* [SET PROBLEM]:
Filter this material down to the lines that hold "script", copying each one.

(Extracted data entries)

[start]

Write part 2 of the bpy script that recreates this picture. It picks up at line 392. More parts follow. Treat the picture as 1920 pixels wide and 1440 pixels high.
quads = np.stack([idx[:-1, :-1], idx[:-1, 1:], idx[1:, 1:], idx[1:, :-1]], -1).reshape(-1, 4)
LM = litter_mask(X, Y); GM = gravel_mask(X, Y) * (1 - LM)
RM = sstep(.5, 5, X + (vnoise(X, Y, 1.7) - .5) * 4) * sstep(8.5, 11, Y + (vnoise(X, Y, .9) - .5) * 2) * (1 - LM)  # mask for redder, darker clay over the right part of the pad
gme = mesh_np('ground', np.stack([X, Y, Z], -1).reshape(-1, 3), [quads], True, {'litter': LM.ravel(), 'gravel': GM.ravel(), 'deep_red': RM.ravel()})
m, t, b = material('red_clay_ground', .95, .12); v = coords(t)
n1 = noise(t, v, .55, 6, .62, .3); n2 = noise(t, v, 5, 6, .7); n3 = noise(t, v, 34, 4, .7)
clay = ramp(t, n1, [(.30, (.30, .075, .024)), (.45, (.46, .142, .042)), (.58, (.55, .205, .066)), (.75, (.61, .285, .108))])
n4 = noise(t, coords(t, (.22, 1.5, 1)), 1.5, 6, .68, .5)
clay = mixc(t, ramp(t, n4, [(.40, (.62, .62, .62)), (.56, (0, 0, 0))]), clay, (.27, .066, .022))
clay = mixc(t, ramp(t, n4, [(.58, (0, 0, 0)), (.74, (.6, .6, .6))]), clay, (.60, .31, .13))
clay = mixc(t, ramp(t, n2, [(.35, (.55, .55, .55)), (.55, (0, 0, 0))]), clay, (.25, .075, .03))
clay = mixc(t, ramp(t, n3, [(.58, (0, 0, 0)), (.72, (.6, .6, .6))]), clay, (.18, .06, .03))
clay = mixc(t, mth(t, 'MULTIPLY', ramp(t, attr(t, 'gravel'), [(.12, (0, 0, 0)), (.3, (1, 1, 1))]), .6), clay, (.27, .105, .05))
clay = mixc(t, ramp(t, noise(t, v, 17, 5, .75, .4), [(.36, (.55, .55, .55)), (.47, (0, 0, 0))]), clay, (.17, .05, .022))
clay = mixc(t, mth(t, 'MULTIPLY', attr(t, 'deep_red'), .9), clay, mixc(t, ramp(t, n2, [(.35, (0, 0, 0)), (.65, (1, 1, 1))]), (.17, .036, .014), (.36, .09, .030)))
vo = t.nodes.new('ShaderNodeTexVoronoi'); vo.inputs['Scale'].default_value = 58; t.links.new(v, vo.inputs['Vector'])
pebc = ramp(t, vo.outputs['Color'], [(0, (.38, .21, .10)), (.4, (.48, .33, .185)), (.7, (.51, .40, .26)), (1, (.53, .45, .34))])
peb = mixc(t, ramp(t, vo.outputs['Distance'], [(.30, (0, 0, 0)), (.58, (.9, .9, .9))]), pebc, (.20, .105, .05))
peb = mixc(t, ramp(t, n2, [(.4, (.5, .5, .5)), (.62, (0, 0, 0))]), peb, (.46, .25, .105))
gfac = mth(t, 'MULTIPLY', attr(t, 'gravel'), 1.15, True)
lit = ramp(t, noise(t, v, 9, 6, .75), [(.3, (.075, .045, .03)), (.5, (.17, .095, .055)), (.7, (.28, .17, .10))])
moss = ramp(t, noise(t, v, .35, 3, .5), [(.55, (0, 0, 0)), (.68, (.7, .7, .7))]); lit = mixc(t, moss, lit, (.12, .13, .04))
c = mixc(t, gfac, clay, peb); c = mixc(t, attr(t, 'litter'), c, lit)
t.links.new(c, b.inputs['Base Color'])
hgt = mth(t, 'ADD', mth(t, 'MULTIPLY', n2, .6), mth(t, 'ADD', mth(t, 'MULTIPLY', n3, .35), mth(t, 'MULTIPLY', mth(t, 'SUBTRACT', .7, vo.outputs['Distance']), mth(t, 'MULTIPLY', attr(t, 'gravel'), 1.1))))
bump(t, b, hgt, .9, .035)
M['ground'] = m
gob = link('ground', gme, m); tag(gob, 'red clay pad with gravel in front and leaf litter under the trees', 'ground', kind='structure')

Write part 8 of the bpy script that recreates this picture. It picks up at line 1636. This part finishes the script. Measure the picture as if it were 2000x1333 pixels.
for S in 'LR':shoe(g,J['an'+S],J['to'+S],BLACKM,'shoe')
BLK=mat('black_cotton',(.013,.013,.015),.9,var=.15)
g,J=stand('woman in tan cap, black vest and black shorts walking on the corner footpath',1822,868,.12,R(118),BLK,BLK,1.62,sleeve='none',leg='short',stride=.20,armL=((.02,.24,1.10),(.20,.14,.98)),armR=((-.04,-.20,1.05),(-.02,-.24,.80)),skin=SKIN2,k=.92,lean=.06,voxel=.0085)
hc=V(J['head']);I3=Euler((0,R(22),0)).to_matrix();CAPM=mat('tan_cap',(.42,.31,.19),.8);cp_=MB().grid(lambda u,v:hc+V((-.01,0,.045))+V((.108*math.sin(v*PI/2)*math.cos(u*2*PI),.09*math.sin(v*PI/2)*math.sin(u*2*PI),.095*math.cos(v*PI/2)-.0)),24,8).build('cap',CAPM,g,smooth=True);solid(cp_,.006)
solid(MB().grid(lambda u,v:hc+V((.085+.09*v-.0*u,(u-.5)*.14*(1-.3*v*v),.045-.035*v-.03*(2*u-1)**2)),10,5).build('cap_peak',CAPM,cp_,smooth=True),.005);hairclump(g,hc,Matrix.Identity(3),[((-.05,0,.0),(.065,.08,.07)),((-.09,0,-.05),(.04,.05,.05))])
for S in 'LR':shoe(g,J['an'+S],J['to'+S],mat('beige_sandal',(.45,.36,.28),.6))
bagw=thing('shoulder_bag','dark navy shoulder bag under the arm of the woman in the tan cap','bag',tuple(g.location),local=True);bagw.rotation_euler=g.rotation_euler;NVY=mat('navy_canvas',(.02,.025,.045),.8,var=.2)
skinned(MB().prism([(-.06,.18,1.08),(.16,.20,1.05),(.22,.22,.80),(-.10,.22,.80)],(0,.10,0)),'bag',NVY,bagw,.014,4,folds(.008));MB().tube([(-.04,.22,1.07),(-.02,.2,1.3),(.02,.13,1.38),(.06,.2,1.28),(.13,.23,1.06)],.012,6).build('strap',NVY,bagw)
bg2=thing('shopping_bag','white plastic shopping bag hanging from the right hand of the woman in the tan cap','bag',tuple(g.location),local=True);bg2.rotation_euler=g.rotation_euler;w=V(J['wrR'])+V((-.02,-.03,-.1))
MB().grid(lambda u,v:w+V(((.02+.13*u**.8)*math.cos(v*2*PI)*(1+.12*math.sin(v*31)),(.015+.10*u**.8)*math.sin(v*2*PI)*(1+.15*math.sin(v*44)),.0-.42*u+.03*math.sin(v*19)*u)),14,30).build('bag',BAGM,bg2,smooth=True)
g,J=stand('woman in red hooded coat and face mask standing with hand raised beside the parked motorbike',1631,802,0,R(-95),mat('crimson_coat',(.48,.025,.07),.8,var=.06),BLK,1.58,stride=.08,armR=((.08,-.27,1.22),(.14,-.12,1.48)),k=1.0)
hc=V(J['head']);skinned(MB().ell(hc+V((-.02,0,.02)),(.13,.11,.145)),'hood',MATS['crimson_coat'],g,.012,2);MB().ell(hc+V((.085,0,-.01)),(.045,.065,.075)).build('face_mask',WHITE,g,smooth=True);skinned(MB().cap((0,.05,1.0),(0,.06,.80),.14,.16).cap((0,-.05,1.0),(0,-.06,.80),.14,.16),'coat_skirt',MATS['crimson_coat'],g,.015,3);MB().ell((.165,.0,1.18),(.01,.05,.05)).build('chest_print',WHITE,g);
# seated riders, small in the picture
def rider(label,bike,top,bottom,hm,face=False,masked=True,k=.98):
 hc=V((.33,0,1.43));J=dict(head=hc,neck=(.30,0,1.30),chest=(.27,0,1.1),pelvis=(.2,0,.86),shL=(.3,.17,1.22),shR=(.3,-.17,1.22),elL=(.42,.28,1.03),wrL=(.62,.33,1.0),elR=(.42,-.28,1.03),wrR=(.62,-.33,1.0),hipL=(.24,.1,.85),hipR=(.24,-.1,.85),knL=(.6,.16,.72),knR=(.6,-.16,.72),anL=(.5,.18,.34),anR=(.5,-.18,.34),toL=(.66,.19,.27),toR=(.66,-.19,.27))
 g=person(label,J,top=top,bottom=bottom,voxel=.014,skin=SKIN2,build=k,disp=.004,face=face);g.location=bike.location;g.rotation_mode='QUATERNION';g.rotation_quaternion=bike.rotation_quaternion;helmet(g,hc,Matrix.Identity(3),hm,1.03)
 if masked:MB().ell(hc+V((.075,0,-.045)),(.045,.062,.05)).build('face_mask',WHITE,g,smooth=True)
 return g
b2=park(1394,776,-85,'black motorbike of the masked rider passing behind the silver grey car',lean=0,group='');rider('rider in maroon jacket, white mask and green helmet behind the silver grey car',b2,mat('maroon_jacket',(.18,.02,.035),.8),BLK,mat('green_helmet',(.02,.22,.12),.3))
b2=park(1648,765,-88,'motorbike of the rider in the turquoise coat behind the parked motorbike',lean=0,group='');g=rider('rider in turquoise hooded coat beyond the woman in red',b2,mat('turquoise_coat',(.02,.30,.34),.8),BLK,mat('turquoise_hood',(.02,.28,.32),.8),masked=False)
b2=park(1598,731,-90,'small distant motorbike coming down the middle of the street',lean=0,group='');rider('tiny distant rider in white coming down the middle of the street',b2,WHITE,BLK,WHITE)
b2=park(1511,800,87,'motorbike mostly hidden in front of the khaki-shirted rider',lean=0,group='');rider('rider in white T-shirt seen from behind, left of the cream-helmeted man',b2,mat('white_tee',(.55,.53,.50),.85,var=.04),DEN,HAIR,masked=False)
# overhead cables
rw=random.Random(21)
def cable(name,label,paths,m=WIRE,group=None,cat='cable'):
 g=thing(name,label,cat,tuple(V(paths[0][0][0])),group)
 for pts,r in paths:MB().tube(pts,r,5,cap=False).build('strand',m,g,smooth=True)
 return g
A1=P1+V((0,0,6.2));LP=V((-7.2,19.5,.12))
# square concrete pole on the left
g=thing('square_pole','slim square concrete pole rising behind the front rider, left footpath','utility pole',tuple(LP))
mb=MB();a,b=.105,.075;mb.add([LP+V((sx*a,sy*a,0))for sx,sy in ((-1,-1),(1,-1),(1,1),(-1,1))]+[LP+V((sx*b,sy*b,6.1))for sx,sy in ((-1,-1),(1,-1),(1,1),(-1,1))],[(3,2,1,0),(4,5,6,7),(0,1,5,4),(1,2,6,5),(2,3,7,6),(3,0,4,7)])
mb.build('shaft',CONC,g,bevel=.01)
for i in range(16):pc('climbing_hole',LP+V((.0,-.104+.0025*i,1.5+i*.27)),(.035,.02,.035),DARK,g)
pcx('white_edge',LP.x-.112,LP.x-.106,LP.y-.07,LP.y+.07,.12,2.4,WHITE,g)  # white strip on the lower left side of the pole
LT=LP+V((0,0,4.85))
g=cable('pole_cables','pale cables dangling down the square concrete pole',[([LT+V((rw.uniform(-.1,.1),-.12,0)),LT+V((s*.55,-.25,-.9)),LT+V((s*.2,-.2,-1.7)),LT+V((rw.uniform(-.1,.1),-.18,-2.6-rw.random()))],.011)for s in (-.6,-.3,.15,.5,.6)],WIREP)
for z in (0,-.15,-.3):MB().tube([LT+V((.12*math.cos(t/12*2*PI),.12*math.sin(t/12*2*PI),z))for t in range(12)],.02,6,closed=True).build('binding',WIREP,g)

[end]

* [FULL SOLUTION]:
Write part 2 of the bpy script that recreates this picture. It picks up at line 392. More parts follow. Treat the picture as 1920 pixels wide and 1440 pixels high.
Write part 8 of the bpy script that recreates this picture. It picks up at line 1636. This part finishes the script. Measure the picture as if it were 2000x1333 pixels.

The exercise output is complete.